Geoffrey dedicated his translation to Robert, Earl of Gloucester, natural son of king Henry the first; this, however, did not protect him from the lash even of his contemporaries, for his fables, it appears, were soon discovered, and William Neubrigensis, who lived about the same time, in the beginning of the history which he wrote, thus speaks of him; “In these days a certain writer is risen, who has devised many foolish fictions of the Britons; he is named Geoffrey, and with what little shame, and great confidence does he frame his falsehoods.” William himself, however, did not escape censure for thus animadverting upon Geoffrey.

It is difficult to ascertain at what period the original of Geoffrey’s history was compiled. The subject of it, when divested of its romantic embellishments, is a deduction of the Welsh princes, from the Trojan Brutus to Cadwallader, who reigned in the seventh century; and this notion of their extraction from the Trojans, had so infatuated the Welsh, that even so late as the year 1284, archbishop Peckham, in his injunctions to the diocese of St. Asaph, orders the people to abstain from giving credit to idle dreams and visions, a superstition which they had contracted from their belief in the dream of their founder Brutus, in the temple of Diana, concerning his arrival in Britain. The archbishop very seriously, advises them to boast no more of their relation to the conquered and fugitive Trojans, but to glory in the victorious cross of Christ.

The Welsh were not singular in being desirous of tracing their descent from the Trojans, for several European nations were anciently fond of being considered as the offspring of that people. A French historian of the sixth century ascribes the origin of his countrymen to Francio, a son of Priam, and so universal was this humour, and to such an absurd excess of extravagance was it carried, that under the reign of Justinian, even the Greeks themselves were ambitious of being thought to be descended from their ancient enemies the Trojans. The most rational mode of accounting for this predilection, is to suppose, that the revival of Virgil’s Æneid, about the sixth or seventh century, which represents the Trojans as the founders of Rome, the capital of the supreme Pontiff, and a city on various other accounts in the early ages of christianity, highly reverenced and distinguished, occasioned an emulation in many other European nations of claiming an alliance to the same celebrated original. In the mean time it is not quite improbable, that as most of the European nations had become provinces of the Roman empire, those who fancied themselves to be of Trojan extraction might have imbibed this notion, or at least have acquired a general knowledge of the Trojan story from their conquerors, more especially the Britons, who continued so long under the Roman Government.
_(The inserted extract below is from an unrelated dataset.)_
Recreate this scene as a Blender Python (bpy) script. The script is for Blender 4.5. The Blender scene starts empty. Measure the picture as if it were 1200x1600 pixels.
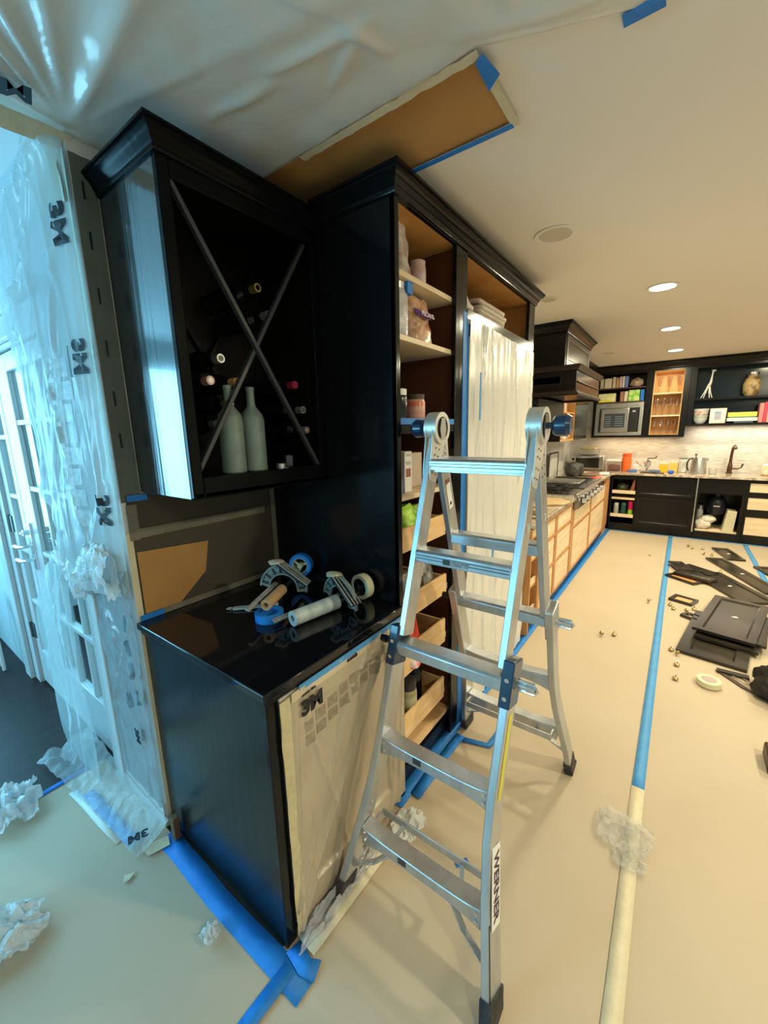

Geoffrey produces Homer in attestation of a fact asserted in his history; but in such a manner as shews that he knew little more than Homer’s name, and was but imperfectly acquainted with Homer’s subject. Geoffrey says that Brutus having ravaged the province of Aquitaine with fire and sword, came to a place where the city of Tours now stands, as Homer testifies.

This fable of the descent of the Britons from the Trojans was solemnly alleged as an authentic and undeniable proof in a controversy of great national importance by king Edward the first, and his nobility, without the least objection from the opposite party. It was in the famous dispute concerning the subjection of the crown of Scotland to that of England, about the year 1301. The allegations are contained in a letter to Pope Boniface, signed and sealed by the king and his lords. This is a curious instance of the implicit faith with which this tradition continued to be believed, even in a more enlightened age; and an evidence that it was equally credited in Scotland.